Weg bij mama
-p. 98 t.e.m. 168-
Iedereen moet zijn spullen bijeen rapen. We zitten nog steeds in het wielerstadion. Wat gebeurt er nu? Waar gaan we heen? We worden naar het station gebracht. We vertrekken, weg naar Parijs. We zitten wel even op de trein maar niemand weet wat er gaat gebeuren.
We komen aan, het eerste wat ze doen is mannen en vrouwen samen met kinderen apart trekken. Ook mijn moeder en ik worden in rijen apart getrokken. Vriendelijk kennen ze hier ook niet. Ik wil helemaal niet weg bij mijn moeder, laat me eens gerust denk ik bij mezelf. Ik hoor ze steeds roepen dat kinderen jonger dan 12 de ene kant moeten gaan staan en de moeders de andere kant. Er ontstaat chaos. Mijn moeder kan nog uit de rij ontsnappen om bij mij te komen. Ze geeft me een knuffel alsof het de laatste is. 'Jullie worden ergens heen gebracht, de mannen zijn reeds vertrokken.' Deze zin hoor ik wel tien keer.

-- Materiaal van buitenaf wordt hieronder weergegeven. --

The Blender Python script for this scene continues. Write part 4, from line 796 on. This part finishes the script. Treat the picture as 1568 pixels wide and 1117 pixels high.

Ik sliep toch alleen ondanks de vele andere kinderen rondom mij. Ik leerde Rachel kennen. Ze hielp me want ik voelde me echt niet goed. De dagen gingen voorbij maar ik vergat de ellende even., dankzij Rachel. We wouden ontsnappen. Weg van hier want die gemene mannen hadden nul emoties. Ik had al in geen dagen iets gegeten en hij staat voor mijn neus een heerlijk sappige appel te eten. Dit kan je toch niet geloven? Ons plan is waterdicht, het zou ons lukken. Maar neen poging 1: mislukt.
We groefden een gat onder het dek, de bewaker sliep maar hij ontwaakte. Deze man had in tegenstelling tot de anderen wel emotie. Hij zag wat we deden maar liet ons gaan. Hij hielp ons zelf! We renden, twee uur aan een stuk. Rachel kan niet meer mee. Ze ziet er slecht uit.
We komen aan een huis, piepen over de vensterbank maar worden weer even snel weggegaaid. We overnachtten in het hondenhok we waren doodop.
9 taal- en spelfouten, Yoni. Herlees je tekst goed voor je publiceert!